In the entries that follow, the first line to write out is the one containing "Continue the Blender Python script for this scene: part 5, from", and the last is the one containing "single_bush(q, 0, 1.0, (978, 60, YG, OG, .7), 'yellow". Reproduce that stretch exactly, with nothing before or after it.

(Data items)
>> begin

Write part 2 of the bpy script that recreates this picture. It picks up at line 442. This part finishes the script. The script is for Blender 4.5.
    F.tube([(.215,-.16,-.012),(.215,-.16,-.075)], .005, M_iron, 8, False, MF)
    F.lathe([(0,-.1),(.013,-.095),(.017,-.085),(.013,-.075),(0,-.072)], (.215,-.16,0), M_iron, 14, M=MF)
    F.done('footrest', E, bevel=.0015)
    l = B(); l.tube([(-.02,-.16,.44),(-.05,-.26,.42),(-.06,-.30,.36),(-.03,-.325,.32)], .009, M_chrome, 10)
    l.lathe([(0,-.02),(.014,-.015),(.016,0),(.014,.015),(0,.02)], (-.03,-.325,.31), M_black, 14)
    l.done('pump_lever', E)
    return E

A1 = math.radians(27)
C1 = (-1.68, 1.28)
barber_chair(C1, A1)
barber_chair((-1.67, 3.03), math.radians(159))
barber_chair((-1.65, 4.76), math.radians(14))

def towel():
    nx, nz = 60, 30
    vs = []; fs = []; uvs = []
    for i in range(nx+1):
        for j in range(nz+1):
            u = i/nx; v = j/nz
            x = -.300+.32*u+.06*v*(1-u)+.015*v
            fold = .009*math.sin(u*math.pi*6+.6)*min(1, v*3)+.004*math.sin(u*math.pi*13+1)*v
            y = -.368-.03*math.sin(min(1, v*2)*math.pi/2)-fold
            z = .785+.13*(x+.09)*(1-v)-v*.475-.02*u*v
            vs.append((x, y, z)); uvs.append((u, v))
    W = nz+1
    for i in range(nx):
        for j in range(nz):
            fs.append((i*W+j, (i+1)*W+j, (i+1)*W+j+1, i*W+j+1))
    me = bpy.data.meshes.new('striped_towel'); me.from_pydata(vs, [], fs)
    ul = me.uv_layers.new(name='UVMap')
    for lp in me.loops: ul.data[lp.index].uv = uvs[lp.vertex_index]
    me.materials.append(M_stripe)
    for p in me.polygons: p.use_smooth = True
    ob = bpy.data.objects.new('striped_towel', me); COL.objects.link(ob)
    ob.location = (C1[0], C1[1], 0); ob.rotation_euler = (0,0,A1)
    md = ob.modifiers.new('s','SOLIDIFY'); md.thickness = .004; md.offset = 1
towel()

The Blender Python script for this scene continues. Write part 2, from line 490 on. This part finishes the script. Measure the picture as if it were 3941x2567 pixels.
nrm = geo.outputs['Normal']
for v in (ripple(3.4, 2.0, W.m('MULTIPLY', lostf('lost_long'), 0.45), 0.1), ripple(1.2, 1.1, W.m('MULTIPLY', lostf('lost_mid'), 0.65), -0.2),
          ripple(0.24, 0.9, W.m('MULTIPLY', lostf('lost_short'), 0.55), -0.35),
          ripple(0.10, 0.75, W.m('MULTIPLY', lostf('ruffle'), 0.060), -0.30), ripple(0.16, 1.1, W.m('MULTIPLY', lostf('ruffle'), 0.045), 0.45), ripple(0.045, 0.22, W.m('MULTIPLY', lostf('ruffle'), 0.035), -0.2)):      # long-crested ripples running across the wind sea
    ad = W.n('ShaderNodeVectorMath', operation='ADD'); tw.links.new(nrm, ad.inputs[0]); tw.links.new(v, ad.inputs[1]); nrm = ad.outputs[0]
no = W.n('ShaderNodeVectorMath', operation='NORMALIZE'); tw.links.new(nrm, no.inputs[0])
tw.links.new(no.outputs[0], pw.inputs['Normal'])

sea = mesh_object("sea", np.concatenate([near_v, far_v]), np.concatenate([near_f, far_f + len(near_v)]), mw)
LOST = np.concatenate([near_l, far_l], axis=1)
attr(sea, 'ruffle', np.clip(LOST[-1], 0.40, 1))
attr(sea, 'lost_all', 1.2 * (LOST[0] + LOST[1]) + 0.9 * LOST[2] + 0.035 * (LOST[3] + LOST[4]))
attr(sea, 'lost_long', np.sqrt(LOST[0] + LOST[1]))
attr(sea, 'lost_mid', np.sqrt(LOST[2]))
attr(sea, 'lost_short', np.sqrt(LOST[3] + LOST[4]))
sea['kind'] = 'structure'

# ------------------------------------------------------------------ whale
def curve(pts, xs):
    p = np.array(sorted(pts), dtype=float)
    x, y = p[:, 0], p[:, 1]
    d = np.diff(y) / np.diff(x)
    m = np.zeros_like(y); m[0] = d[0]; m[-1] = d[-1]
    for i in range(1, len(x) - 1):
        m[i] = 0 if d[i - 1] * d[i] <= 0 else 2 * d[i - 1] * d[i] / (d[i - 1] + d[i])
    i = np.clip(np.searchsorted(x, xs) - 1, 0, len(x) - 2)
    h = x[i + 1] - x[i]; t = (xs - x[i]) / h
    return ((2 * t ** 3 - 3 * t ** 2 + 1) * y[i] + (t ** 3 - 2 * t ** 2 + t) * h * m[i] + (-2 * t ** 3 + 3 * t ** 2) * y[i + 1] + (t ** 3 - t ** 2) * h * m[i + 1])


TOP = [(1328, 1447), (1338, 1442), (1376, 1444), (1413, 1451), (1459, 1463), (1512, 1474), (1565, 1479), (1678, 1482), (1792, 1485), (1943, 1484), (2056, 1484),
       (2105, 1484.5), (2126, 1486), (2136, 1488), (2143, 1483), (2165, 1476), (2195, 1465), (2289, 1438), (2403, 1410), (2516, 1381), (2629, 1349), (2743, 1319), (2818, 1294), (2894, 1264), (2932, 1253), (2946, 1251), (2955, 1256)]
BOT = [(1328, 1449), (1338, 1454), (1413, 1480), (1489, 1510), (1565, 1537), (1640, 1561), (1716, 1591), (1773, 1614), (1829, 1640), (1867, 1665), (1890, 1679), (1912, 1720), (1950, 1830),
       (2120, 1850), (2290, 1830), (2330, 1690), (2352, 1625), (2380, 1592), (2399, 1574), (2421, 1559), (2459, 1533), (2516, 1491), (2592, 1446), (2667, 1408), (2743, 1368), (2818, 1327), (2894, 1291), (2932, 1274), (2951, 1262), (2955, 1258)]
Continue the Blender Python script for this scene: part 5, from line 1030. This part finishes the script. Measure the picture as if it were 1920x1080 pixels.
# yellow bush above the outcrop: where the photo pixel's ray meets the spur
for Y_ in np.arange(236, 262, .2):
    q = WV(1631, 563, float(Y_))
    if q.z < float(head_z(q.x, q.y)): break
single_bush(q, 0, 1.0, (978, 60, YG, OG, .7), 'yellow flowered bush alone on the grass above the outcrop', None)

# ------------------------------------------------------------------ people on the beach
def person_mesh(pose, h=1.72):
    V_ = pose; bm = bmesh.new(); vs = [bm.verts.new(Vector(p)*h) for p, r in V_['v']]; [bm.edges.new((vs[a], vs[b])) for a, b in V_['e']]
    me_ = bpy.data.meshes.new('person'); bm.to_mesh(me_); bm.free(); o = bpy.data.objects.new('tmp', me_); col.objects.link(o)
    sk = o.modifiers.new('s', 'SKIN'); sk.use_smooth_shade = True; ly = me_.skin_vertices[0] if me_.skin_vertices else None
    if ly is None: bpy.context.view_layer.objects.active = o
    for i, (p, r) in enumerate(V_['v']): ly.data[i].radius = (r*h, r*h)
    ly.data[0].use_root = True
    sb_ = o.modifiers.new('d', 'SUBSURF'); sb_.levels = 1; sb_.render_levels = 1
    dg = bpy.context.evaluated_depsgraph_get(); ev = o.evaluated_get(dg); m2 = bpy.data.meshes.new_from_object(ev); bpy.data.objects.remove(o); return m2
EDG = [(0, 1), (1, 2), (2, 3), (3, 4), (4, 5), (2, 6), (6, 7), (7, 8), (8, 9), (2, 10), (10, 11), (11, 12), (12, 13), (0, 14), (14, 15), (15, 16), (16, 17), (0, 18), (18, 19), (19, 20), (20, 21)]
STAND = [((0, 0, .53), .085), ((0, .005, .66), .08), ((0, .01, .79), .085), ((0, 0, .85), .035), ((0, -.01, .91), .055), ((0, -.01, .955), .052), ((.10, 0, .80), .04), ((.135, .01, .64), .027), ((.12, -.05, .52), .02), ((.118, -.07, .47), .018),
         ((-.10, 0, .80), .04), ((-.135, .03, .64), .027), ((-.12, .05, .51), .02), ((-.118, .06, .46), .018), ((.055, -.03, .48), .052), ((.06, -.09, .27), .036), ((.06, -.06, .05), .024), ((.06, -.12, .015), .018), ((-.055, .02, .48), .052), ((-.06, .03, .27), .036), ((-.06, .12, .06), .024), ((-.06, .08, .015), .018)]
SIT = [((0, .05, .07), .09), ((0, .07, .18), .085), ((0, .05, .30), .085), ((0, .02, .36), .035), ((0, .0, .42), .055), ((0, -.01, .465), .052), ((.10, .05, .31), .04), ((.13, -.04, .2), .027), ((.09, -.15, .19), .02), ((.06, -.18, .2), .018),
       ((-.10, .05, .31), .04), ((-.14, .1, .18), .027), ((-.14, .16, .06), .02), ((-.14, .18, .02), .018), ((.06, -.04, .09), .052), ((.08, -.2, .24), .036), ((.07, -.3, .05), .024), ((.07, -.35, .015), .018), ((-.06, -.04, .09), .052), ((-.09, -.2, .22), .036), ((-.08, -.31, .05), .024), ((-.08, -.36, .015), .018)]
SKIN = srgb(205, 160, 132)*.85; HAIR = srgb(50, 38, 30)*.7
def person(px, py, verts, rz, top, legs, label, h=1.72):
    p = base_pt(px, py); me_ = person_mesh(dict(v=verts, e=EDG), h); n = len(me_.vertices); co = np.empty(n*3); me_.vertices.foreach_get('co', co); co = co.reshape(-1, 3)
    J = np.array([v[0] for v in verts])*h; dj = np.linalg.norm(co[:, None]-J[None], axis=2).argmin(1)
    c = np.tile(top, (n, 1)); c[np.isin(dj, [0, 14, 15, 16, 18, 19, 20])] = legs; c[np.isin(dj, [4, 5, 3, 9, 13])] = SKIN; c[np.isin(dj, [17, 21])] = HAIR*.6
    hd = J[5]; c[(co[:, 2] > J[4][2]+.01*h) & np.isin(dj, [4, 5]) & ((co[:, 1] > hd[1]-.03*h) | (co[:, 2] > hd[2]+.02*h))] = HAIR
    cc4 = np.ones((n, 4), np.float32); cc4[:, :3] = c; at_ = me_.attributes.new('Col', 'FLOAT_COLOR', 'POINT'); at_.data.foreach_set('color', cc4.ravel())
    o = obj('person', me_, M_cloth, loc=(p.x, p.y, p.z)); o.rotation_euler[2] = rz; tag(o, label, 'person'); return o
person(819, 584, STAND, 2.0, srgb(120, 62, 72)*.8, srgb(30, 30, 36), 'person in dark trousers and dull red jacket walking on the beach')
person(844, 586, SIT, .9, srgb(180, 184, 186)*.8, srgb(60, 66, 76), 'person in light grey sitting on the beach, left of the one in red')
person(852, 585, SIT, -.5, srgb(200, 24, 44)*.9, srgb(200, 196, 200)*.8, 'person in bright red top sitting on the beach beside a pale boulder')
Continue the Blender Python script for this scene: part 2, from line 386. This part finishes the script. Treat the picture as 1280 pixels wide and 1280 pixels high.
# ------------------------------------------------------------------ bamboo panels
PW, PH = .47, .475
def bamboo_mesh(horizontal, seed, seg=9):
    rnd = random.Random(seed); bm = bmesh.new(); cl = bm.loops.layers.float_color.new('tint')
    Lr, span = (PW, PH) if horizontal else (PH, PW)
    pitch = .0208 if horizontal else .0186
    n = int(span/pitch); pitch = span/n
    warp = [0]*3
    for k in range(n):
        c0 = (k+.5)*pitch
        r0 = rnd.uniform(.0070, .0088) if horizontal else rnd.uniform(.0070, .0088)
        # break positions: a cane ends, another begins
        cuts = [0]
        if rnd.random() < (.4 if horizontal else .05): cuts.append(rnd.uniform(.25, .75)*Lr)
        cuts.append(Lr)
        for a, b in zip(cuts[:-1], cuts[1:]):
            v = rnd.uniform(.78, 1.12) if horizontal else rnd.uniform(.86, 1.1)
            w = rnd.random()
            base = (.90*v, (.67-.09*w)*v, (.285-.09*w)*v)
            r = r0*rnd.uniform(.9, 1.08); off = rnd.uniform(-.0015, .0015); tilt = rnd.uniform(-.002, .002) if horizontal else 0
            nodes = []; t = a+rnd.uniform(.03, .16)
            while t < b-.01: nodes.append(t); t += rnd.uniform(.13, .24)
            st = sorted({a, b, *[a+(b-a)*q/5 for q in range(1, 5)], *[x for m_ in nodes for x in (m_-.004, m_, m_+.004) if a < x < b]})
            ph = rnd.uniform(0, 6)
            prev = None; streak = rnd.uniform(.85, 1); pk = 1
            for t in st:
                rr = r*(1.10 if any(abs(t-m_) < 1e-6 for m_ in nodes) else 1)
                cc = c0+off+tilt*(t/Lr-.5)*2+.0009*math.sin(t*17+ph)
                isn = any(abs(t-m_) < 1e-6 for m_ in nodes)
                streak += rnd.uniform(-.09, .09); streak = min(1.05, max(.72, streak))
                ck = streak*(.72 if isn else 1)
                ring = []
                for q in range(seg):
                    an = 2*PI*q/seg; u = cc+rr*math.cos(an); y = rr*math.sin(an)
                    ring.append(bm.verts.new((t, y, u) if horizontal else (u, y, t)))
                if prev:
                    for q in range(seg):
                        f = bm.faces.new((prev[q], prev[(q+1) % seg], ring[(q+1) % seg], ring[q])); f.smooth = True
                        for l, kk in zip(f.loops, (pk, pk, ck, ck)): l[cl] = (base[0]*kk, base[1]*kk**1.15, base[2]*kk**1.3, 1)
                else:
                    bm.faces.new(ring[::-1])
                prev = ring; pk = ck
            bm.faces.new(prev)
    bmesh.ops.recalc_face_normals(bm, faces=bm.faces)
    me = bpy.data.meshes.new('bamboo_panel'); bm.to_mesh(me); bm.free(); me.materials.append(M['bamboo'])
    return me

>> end

● **Task answer**
Continue the Blender Python script for this scene: part 5, from line 1030. This part finishes the script. Measure the picture as if it were 1920x1080 pixels.
# yellow bush above the outcrop: where the photo pixel's ray meets the spur
for Y_ in np.arange(236, 262, .2):
    q = WV(1631, 563, float(Y_))
    if q.z < float(head_z(q.x, q.y)): break
single_bush(q, 0, 1.0, (978, 60, YG, OG, .7), 'yellow flowered bush alone on the grass above the outcrop', None)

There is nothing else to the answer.